### DESCRIPTION OF THE TASK
Among the entries below, please repeat exactly and only the lines from the line containing "Write the bpy" to the line containing "RND = random.Random(7)", both lines included.

### DATA SHOWN
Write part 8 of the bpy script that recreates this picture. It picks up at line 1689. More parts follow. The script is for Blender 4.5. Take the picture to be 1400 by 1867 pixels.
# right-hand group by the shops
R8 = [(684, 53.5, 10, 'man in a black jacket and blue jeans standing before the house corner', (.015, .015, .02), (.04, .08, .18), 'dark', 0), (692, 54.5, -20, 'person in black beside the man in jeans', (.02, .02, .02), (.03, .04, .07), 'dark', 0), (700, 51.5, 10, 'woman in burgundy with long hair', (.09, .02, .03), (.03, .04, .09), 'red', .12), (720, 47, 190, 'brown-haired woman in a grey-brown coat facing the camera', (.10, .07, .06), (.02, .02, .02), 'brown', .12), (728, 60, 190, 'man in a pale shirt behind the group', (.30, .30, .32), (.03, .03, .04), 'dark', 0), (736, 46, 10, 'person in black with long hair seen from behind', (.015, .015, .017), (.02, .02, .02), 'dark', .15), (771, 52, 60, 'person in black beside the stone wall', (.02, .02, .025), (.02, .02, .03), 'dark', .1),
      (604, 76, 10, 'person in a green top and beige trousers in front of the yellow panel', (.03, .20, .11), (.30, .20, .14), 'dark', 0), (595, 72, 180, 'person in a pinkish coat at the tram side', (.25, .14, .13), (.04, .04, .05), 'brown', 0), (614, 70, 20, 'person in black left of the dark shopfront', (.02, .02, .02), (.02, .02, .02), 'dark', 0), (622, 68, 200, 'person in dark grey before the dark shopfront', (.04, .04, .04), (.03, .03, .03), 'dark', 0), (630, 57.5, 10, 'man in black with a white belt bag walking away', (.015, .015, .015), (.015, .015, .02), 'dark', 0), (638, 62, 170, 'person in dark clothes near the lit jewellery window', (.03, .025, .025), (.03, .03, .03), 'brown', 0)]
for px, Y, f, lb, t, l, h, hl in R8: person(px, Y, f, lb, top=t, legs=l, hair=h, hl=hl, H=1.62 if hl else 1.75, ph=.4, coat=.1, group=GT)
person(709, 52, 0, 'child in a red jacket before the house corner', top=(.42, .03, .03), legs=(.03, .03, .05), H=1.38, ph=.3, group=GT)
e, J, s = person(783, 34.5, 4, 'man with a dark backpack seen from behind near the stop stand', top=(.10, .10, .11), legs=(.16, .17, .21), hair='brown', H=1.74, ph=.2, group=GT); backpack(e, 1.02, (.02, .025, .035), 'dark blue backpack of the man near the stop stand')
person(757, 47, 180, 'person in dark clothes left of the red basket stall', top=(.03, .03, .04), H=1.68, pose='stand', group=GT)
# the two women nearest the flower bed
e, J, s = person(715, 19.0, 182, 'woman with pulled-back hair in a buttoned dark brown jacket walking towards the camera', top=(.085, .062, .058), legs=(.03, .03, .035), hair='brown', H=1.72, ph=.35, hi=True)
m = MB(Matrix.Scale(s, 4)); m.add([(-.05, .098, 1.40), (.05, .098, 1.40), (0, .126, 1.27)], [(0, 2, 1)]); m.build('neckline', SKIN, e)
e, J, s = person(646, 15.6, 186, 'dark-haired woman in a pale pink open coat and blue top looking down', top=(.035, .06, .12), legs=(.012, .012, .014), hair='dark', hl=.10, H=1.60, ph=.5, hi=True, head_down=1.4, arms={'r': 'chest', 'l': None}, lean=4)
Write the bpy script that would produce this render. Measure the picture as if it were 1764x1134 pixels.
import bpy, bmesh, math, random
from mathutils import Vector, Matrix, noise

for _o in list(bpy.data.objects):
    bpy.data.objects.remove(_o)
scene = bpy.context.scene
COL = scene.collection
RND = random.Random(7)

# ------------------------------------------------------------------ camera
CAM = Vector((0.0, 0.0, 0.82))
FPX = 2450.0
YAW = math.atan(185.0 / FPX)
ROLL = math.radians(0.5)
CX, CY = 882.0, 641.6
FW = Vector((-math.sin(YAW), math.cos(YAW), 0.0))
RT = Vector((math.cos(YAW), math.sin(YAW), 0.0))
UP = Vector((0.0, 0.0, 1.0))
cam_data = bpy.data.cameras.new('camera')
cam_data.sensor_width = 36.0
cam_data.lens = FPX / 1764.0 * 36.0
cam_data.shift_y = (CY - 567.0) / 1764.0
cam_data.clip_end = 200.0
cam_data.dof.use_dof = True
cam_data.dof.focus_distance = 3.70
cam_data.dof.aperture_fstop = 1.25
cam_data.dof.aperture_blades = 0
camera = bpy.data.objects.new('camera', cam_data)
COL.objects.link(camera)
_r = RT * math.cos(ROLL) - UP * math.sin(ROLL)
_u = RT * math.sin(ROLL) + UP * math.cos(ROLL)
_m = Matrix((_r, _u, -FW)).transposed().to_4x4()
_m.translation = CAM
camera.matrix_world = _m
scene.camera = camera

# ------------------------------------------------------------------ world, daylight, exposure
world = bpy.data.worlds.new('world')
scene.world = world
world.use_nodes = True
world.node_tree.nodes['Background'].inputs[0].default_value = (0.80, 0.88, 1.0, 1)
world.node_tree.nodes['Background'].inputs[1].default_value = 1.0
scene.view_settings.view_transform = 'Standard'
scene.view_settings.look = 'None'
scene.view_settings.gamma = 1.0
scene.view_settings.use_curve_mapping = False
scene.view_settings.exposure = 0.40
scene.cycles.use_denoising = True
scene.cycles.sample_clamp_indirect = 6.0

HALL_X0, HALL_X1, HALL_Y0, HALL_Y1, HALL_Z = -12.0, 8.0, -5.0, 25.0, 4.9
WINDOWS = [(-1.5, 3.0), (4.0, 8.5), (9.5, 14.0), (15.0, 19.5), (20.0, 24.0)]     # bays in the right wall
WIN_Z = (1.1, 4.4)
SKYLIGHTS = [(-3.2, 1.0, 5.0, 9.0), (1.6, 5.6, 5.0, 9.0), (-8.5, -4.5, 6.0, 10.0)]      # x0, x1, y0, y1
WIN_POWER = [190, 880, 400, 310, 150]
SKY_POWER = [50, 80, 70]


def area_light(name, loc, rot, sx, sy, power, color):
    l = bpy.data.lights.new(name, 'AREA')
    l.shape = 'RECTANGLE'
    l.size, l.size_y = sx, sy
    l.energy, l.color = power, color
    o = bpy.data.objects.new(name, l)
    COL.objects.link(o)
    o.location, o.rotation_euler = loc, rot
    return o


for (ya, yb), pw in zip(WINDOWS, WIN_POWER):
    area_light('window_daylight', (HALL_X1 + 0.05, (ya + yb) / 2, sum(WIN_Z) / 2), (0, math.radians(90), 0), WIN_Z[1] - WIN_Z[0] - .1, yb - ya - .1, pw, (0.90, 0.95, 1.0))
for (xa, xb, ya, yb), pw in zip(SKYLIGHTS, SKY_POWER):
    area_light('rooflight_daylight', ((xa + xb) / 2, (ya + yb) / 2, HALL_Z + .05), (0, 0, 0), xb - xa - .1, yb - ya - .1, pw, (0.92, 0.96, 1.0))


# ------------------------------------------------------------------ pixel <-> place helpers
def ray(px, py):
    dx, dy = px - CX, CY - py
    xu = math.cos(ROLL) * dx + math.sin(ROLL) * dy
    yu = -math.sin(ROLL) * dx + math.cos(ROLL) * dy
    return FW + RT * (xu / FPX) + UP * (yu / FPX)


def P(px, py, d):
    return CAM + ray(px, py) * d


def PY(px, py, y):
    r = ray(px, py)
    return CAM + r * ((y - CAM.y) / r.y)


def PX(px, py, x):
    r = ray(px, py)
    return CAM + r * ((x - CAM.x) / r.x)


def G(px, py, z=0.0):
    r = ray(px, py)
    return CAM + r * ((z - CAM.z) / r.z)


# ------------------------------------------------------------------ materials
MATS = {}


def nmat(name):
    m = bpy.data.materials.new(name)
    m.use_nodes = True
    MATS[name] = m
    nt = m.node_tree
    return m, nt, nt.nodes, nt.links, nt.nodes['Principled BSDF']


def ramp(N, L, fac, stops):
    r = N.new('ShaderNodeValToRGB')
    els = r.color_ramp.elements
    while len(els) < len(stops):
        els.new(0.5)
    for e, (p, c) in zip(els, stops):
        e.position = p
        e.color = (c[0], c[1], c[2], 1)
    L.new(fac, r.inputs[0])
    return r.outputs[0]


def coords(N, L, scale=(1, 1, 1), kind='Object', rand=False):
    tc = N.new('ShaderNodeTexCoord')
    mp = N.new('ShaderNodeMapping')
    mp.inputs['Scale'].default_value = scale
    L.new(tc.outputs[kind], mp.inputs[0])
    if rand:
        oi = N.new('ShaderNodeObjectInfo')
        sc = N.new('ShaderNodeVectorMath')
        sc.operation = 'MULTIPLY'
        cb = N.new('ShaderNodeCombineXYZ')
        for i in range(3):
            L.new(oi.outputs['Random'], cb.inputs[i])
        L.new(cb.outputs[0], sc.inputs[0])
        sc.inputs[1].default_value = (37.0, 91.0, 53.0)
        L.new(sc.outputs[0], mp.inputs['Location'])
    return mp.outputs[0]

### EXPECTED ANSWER
Write the bpy script that would produce this render. Measure the picture as if it were 1764x1134 pixels.
import bpy, bmesh, math, random
from mathutils import Vector, Matrix, noise

for _o in list(bpy.data.objects):
    bpy.data.objects.remove(_o)
scene = bpy.context.scene
COL = scene.collection
RND = random.Random(7)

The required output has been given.